Before my wife’s affair I saw her qualities as a perfectly interwoven blend of sweetness, kindness, thoughtfulness, and gentleness. A lovely, beautiful, spiritual woman who would go out of her way not to hurt anyone, especially me, her stated, last love.
What my then 19-year-old, love-struck eyes were unable to see was that the blend was dogmas forcibly braided into her personality by external forces so tight it was silently crushing her spirit. This unnatural blend created in her deeply hidden, errant frays desperately wanting to break free. 15 years into the marriage, she rebelled, and I and she paid the price. The outside influencers walked away unphased.
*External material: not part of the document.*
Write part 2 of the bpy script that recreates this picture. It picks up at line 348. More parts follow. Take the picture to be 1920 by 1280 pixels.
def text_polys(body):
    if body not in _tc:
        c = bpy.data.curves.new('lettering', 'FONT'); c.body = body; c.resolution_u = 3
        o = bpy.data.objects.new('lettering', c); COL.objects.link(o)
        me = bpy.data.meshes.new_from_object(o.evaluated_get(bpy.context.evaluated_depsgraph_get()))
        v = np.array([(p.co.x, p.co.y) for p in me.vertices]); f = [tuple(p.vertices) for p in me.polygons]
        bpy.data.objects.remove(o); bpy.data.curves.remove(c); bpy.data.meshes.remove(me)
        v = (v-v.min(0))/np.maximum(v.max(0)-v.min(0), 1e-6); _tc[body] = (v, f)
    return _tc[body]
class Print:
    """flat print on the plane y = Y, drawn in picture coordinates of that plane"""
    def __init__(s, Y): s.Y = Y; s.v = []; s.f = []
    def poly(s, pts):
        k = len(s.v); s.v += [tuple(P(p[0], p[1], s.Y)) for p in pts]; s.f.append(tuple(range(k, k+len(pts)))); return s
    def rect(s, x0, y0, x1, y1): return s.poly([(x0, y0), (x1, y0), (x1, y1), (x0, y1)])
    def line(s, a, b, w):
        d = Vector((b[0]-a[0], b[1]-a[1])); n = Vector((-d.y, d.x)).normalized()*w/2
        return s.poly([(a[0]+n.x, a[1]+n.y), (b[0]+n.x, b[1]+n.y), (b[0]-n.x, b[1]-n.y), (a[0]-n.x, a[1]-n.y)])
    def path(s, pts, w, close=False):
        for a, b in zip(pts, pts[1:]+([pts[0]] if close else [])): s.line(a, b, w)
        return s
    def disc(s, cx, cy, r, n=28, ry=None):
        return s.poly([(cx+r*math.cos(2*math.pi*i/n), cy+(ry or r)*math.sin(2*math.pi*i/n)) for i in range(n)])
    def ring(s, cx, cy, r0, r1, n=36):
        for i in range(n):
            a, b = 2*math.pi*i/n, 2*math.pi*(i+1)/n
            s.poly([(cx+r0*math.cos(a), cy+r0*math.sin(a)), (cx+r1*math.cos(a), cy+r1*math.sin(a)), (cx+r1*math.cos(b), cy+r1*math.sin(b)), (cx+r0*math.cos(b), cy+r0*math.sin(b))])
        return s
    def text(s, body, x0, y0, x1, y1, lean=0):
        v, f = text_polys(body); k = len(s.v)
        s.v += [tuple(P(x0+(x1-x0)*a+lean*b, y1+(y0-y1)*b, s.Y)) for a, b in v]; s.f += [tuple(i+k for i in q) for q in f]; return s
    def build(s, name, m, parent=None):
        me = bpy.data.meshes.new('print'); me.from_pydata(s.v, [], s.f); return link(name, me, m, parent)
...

Decades, post affair, my love filtered perception of her perfection was forever altered. I will never see her in the same light. For the better, I’d argue, for I am now able see her realistically, frays and all and I love and respect her more deeply, but that took many decades of internal and external soul searching.
But back then, and still at times now, I was and am deeply wounded by her betrayal for though there are reasons one can point to, there is no excuse, for there were better, less destructive, mature choices she could have made.
Over the months and years as the shock began to wane supplying me with a new view of her a legitimate question ascended from the smoldering ashes. One I never considered I’d have reason to be weighing - do I stay, or do I go?
In my opinion, there is no wrong answer to the painful question above. I also believe that neither choice affords the betrayed, nor the betrayer as well, an easy, painless path forward. The unraveling of all things that was, has occurred, the interlace union undone. No matter the road traveled, restructuring will be a daunting task. A reweave of one’s shredded life. Whether alone or reunited, picking up the tattered threads of one’s soul will take an unfathomable number of circular ticks of the clock to come out of this firestorm restored. Make no mistake, for better or worse, one will not be the same individual one once was.